In oriented object detection, current representations of oriented bounding boxes (OBBs) often suffer from boundary discontinuity problem. Methods of designing continuous regression losses do not essentially solve this problem. Although Gaussian bounding box (GBB) representation avoids this problem, directly regressing GBB is susceptible to numerical instability. We propose linear GBB (LGBB), a novel OBB representation. By linearly transforming the elements of GBB, LGBB avoids the boundary discontinuity problem and has high numerical stability. In addition, existing convolution-based rotation-sensitive feature extraction methods only have local receptive fields, resulting in slow feature aggregation. We propose ring-shaped rotated convolution (RRC), which adaptively rotates feature maps to arbitrary orientations to extract rotation-sensitive features under a ring-shaped receptive field, rapidly aggregating features and contextual information. Experimental results demonstrate that LGBB and RRC achieve state-of-the-art performance. Furthermore, integrating LGBB and RRC into various models effectively improves detection accuracy.

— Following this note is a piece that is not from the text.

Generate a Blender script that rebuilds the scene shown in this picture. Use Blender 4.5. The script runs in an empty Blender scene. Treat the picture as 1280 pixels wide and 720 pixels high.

Linear Gaussian Bounding Box Representation and Ring-Shaped Rotated Convolution for Oriented Object Detection

TL;DR

The paper tackles boundary discontinuity and numerical instability in oriented object detection by introducing Linear Gaussian Bounding Box (LGBB), which linearizes Gaussian bounding box parameters to stabilize regression, and Ring-Shaped Rotated Convolution (RRC), which adaptively rotates feature maps to extract rotation-sensitive information under a ring-shaped receptive field. LGBB avoids discontinuities by mapping OBBs into a linearly transformed Gaussian representation and adds a positive definite constraint to ensure covariance validity, while RRC accelerates the aggregation of rotation-aware features across orientations with modular components like AGM, PEM, and RFEM. The approach achieves state-of-the-art results on DOTA-v1.5 and HRSC2016, and is demonstrated to be plug-and-play across detectors like YOLOv7 and mmrotate-based models, improving accuracy with manageable speed cost. These contributions offer a practical and robust path to more accurate and efficient oriented object detection in aerial and maritime imagery, with potential for broader rotation-sensitive visual tasks.

Abstract

In oriented object detection, current representations of oriented bounding boxes (OBBs) often suffer from boundary discontinuity problem. Methods of designing continuous regression losses do not essentially solve this problem. Although Gaussian bounding box (GBB) representation avoids this problem, directly regressing GBB is susceptible to numerical instability. We propose linear GBB (LGBB), a novel OBB representation. By linearly transforming the elements of GBB, LGBB avoids the boundary discontinuity problem and has high numerical stability. In addition, existing convolution-based rotation-sensitive feature extraction methods only have local receptive fields, resulting in slow feature aggregation. We propose ring-shaped rotated convolution (RRC), which adaptively rotates feature maps to arbitrary orientations to extract rotation-sensitive features under a ring-shaped receptive field, rapidly aggregating features and contextual information. Experimental results demonstrate that LGBB and RRC achieve state-of-the-art performance. Furthermore, integrating LGBB and RRC into various models effectively improves detection accuracy.
Paper Structure (26 sections, 13 equations, 11 figures, 8 tables, 1 algorithm)

This paper contains 26 sections, 13 equations, 11 figures, 8 tables, 1 algorithm.

Figures (11)

  • Figure 1: Seven different OBB representations. Different from some OBB representations suffer from the boundary discontinuity problem ((i)-(v)), GBB (vi) and LGBB (vii), which are modeled based on Gaussian distributions, do not have such problem. Compared with GBB, LGBB achieves high numerical stability by linearly transforming the elements of GBB.
  • Figure 2: Two different types of rotation-sensitive feature extraction methods. Left: By improving standard convolution kernels (e.g., rotating convolution kernels) or adjusting original feature maps (e.g., deformable convolution DCN). Right: By adaptively rotating feature maps. During the feature map rotation process, the receptive field of convolution is ring-shaped.
  • Figure 3: Layout of LGBB and RRC in oriented object detectors. For example, the regression target of the oriented object detector is LGBB, and RRC is applied to the first layer of each downsampling stage from $P_2$ to $P_6$ to extract rotation-sensitive features.
  • Figure 4: Mapping an OBB into a GBB.
  • Figure 5: Comparisons between regression on GBB and regression on LGBB. (a) The relationship between the gradient values of the losses with respect to GBB and LGBB (ordinate) and the object sizes (abscissa). (b) The range of values for $\Sigma$ in GBB and $L$ in LGBB.